My reason_for_request: Area History Project
request: Adrienne, it has recently been brought to my attention that Purdue and the State of Indiana originally proposed a site for your facility in central Indiana in the 1950s. This is chronicled in R.B. Stewart and the History of Purdue University and I have written about it at http://www.historictraderspoint.org. Do you know how/why sites were considered, evaluated, and chosen? I am interested in knowing more about the procedures leading up to the selection of Batavia (and the elimination of Indiana). Thanks so much.
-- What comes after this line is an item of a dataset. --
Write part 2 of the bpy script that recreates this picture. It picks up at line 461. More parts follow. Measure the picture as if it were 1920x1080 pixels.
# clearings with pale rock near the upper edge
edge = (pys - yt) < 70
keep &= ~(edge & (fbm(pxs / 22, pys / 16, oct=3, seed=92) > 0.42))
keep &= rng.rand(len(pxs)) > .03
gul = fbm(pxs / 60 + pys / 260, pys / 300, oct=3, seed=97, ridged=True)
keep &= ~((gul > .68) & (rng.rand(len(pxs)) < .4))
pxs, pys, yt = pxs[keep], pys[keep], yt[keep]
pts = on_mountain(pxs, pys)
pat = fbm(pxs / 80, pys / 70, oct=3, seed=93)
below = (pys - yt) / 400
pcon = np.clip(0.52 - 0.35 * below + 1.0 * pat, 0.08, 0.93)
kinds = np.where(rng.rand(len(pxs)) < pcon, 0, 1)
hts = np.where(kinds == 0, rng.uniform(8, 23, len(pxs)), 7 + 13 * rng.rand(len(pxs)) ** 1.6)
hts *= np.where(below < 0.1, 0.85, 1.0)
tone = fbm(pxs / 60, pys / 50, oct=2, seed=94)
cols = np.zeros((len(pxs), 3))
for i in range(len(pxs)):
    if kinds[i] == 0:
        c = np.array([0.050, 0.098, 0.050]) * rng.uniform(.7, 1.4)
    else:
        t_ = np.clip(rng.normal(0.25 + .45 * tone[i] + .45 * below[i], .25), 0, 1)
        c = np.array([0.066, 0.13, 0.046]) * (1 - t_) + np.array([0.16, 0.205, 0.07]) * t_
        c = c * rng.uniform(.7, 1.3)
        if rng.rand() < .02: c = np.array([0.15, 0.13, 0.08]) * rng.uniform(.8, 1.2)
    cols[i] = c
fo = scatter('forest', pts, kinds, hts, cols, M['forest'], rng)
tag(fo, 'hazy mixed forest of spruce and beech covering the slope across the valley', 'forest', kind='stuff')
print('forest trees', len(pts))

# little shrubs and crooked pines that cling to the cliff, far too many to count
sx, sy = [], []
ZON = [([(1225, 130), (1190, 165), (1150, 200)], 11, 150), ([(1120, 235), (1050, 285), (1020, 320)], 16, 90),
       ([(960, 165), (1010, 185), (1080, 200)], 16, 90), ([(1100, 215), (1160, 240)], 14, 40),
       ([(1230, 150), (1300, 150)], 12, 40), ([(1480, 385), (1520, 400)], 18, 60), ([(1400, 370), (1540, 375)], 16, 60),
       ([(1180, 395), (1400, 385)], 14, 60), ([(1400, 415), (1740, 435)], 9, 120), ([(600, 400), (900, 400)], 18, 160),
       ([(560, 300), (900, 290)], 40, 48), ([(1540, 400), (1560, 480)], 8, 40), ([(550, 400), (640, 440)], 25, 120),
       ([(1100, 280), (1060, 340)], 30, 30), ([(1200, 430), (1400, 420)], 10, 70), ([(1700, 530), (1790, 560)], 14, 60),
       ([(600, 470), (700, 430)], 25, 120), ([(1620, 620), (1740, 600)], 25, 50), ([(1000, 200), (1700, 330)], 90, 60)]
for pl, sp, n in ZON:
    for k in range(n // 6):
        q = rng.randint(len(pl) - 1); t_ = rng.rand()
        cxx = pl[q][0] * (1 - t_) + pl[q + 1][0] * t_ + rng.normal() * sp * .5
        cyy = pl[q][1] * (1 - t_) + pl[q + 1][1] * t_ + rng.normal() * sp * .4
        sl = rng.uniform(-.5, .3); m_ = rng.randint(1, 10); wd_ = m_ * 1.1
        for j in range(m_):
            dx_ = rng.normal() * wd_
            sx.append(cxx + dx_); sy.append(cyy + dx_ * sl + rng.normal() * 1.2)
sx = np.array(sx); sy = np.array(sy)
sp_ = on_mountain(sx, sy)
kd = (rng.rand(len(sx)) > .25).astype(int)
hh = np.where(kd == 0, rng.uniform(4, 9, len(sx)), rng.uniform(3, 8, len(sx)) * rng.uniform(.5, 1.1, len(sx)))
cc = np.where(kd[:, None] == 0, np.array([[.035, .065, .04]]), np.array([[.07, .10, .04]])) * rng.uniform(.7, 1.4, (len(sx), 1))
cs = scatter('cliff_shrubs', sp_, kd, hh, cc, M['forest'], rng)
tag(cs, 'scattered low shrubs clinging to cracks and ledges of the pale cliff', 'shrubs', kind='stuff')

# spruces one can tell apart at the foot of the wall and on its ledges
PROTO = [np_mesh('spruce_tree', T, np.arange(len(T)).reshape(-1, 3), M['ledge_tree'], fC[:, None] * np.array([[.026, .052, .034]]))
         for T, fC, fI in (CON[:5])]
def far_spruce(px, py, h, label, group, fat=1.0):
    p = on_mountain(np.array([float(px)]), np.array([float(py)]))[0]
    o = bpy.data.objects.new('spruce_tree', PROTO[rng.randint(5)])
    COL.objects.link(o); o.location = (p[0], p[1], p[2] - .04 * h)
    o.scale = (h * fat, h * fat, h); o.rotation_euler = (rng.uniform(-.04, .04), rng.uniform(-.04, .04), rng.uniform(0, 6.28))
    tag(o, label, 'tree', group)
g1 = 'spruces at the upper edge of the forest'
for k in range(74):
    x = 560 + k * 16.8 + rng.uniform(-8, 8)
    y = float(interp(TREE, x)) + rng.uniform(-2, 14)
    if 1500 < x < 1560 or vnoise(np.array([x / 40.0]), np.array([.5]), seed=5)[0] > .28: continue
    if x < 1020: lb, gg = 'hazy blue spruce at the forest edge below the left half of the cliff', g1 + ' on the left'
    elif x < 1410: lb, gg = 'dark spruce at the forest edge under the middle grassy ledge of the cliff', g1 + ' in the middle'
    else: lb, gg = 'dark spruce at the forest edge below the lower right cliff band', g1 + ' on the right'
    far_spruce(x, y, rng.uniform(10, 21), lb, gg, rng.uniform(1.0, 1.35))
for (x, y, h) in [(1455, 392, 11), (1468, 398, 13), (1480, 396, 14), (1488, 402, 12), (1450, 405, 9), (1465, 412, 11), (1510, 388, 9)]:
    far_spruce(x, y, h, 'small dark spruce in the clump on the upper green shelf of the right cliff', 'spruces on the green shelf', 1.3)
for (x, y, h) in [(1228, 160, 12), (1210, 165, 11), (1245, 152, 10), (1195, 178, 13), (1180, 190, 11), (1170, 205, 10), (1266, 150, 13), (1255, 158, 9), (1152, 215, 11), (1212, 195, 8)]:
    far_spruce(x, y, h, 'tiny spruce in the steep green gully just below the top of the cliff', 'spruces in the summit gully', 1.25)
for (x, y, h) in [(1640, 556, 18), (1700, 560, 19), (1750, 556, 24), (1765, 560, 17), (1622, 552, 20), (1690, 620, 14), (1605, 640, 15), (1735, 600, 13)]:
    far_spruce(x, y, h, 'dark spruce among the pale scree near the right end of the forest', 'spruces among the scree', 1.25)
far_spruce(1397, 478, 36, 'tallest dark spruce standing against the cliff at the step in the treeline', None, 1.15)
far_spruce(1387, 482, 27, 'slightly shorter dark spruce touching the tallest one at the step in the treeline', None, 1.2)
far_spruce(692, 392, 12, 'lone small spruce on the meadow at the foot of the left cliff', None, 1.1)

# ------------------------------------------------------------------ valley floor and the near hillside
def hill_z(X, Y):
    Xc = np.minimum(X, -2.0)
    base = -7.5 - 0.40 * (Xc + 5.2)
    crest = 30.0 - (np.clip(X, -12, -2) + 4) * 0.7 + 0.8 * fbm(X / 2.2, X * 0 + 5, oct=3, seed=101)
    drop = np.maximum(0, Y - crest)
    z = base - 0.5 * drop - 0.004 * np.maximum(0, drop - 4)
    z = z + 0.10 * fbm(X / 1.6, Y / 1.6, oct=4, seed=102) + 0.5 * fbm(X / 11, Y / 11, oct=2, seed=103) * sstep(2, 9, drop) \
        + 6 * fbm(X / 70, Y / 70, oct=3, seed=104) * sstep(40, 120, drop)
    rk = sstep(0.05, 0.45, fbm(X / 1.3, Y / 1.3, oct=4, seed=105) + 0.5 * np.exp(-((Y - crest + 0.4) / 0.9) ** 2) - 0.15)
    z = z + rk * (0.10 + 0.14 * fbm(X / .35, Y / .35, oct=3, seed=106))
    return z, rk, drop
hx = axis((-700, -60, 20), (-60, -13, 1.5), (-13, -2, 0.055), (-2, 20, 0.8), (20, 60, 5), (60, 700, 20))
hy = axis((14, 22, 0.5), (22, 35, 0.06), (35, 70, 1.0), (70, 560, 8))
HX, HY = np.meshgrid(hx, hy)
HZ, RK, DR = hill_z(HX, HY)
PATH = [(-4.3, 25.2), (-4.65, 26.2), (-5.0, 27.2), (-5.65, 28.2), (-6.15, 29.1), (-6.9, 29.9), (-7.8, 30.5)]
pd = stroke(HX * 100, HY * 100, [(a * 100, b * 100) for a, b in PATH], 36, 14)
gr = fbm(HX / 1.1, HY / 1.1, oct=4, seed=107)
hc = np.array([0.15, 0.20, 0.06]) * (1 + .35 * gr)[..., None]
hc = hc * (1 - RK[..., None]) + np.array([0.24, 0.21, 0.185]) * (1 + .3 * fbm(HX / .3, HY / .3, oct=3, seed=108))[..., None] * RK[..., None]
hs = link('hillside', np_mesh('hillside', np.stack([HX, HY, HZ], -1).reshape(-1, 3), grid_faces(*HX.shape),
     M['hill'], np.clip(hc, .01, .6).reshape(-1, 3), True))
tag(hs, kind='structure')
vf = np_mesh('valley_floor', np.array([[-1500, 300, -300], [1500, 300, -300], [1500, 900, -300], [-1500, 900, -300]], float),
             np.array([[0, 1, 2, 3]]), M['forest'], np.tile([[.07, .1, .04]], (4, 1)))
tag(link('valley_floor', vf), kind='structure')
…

Thanks for your inquiry. Your blog entry was quite enjoyable and interesting to read. I’ll try to answer your question briefly. I don’t have the Indiana proposal for the 200 BeV accelerator (that ultimately became Fermilab) so I don’t know much about the Indiana site that was submitted in the proposal. Your local library or state archives might have newspaper articles about the subject c1965-66. There are a few books that deal with the site selection: Poliscide (Lowi and Ginsberg), Science Policy Making in the US and the Batavia Accelerator (Jachim), and The Politics of Pure Science (Greenberg). I have also co-authored a recent book entitled Fermilab, which has a chapter about the site selection issue. The Atomic Energy Commission prepared a press release explaining the selection of the Weston site in Illinois in late 1966. I could send you a copy of the press release but it might not mention Indiana since that site didn’t make it into the finals. Some of the selection criteria were: a sufficient amount of land, a large enough airport located close enough to the selected site for physicists from around the world to reach it in a reasonable time, good/stable geology, necessary water sources, etc. I think proximity to Chicago was a plus, even though Argonne National Lab was already here. The MURA effort did make a difference. The chapter in our book explains much more. You’ll be glad to know that Purdue physicists have conducted research at Fermilab since the 1970s.